I mean, "funny ha-ha"

Jeff Sullivan cleverly compares Jeremy Reed to Ted "Theodore" Logan.

Lenny Dykstra, Stock Consultant? What?

Alright, I'm out. More links later, most likely.

Tuesday, November 01, 2005

The Toastseason -- this one's for you, Theo

It's past the postseason, but it's not quite Hot Stove time. Is this the offseason? Or could it be more aptly be dubbed the "Toastseason"? We're done with the championship toasts, now it's time for various front office men to become toast? I mean, this week, what do we have to talk about?

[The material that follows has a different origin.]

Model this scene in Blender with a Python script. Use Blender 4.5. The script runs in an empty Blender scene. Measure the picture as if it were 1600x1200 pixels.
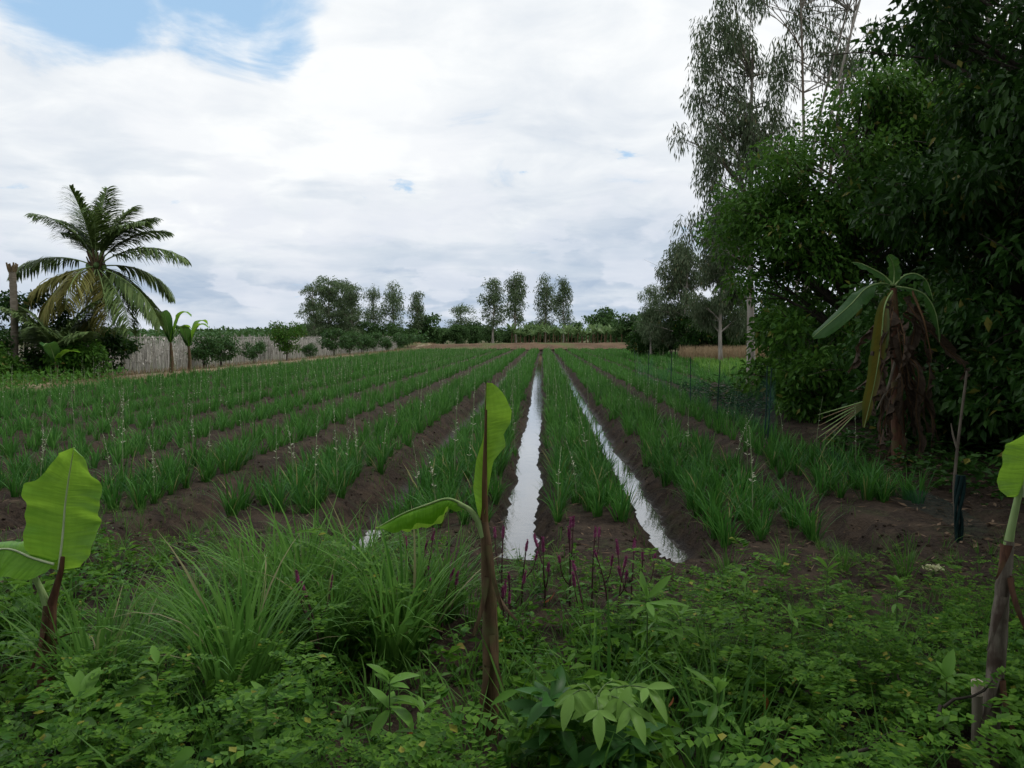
import bpy, math, random
import numpy as np
from mathutils import Vector

# ------------------------------------------------------------------ camera, sky, sun, exposure
sc = bpy.context.scene
COL = sc.collection
EYE = 1.80
FPX = 1232.0                      # focal length in pixels of a 1600 px wide picture
PITCH = math.radians(-3.44)
YAW = math.radians(2.23)
cam_d = bpy.data.cameras.new('camera'); cam = bpy.data.objects.new('camera', cam_d); COL.objects.link(cam)
cam.location = (0, 0, EYE)
cam.rotation_euler = (math.radians(90) + PITCH, 0, YAW)
cam_d.sensor_width = 36; cam_d.lens = 36 * FPX / 1600
cam_d.clip_start = 0.05; cam_d.clip_end = 6000
sc.camera = cam

SUN_EL, SUN_AZ = 54.0, 72.0      # degrees; azimuth from +y (ahead) towards +x (right)
def ray_dir(px, py):
    u, v = (px - 800) / FPX, (600 - py) / FPX
    yf = math.cos(PITCH) - math.sin(PITCH) * v
    z = math.sin(PITCH) + math.cos(PITCH) * v
    return np.array([u * math.cos(YAW) - yf * math.sin(YAW), u * math.sin(YAW) + yf * math.cos(YAW), z])
def at(px, py, d):                # point seen at a pixel, d metres ahead
    r = ray_dir(px, py); r = r * (d / r[1])
    return np.array([r[0], r[1], EYE + r[2]])
def gp(px, py, z=0.0):            # point of the level z seen at a pixel
    r = ray_dir(px, py); r = r * ((z - EYE) / r[2])
    return np.array([r[0], r[1], z])

w = bpy.data.worlds.new('World'); sc.world = w; w.use_nodes = True
nt = w.node_tree; nt.nodes.clear()
def N(tree, typ, **kw):
    n = tree.nodes.new(typ)
    for k, v in kw.items():
        if k.startswith('i_'):
            key = k[2:]
            n.inputs[int(key) if key.isdigit() else key].default_value = v
        else: setattr(n, k, v)
    return n
def M_(tree, op, a, b=None, clamp=False):
    n = tree.nodes.new('ShaderNodeMath'); n.operation = op; n.use_clamp = clamp
    for i, x in enumerate((a, b)):
        if x is None: continue
        if isinstance(x, (int, float)): n.inputs[i].default_value = x
        else: tree.links.new(x, n.inputs[i])
    return n.outputs[0]
def RANGE(tree, x, a, b, c=0.0, d=1.0, smooth=True):
    n = tree.nodes.new('ShaderNodeMapRange'); n.clamp = True
    if smooth: n.interpolation_type = 'SMOOTHSTEP'
    tree.links.new(x, n.inputs[0])
    for i, v in zip((1, 2, 3, 4), (a, b, c, d)): n.inputs[i].default_value = v
    return n.outputs[0]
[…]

GMs getting fired, GMs getting hired, or in some cases, GMs getting tired?

Theo Epstein decides to step down as Red Sox GM (and several Red Sox players say WTF).

It's been discussed already several other places, and I don't really have anything useful to add to the discussion. I could note that Theo was hands down the best-looking GM in baseball, or recount that I almost choked to death on a pretzel laughing during the 2004 World Series postgame show. A reporter asked him something like "So, where do you see the future of the club, Theo?" and he's soaking in champagne from random Sox who keep wandering by, and he's like "Dude, I don't know. In my future I see a beer." and then he walked off.

You know, a couple of years ago, I'm not even sure I could have told you most managers of major league teams, let alone the general managers. In Philly, I think I sort of knew who Paul Owens was when I was a kid, but that was about it. (I think it actually said "Manager: Dallas Green / General Manager: Paul Owens" on my 1980 Phillies World Series flag thingy, though.) And suddenly, the GMs are in the spotlight. I don't know if it's the increased awareness of the front office which occurs through the blogosphere and the web in general, or maybe it's just the Moneyball effect, but it's a little strange to think about. Most fans don't really care much beyond "Is something cool happening on the field?", but the front office is the man behind the curtain, trying to pull the strings to ensure that cool things *are* happening on the field. How much do we really need or want to pay attention to the man behind the curtain to appreciate the game? It's unclear.